JPEG XL has been positioned as the “format of the future” since around 2021. It promises better compression than AVIF, fast encoding, and — its killer feature — a way to losslessly transcode any existing JPEG into a JPEG XL roughly 20% smaller, without touching the underlying image data. A one-time conversion could shrink a whole image library overnight with no quality loss and no re-encoding cost.
It’s stuck in a browser-support standoff. Chrome dropped its experimental flag in 2022 and hasn’t shipped it stable, Safari added it in 2023, Firefox has it behind a flag. As of early 2026, JPEG XL still isn’t something you can ship to the open web without polyfills.
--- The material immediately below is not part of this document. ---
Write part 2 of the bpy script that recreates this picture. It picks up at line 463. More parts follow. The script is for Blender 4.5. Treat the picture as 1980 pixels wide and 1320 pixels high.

If you’re picking a format today, pick WebP or AVIF. JPEG XL is worth checking back on if Chrome reverses course; for now, you can’t rely on it cross-browser.
In summary
- WebP for the default. It’s universally supported, encodes fast, and saves 25–35% over JPEG with no visible quality cost.
- AVIF for large, important images (hero, product shots) where the extra 20–30% file-size win is worth the encoding cost and the
<picture>element ceremony. - JPEG for emails, printable assets, and anywhere compatibility matters more than bytes.
- PNG only for graphics that genuinely need lossless compression and can’t be SVG. Otherwise, WebP lossless wins.
- GIF never, in 2026. Use a video element.
The one thing most teams could change tomorrow: stop shipping unoptimised JPEGs out of the CMS. Re-encoding a hero image with a modern encoder takes about 30 seconds and pays for itself every time the page loads.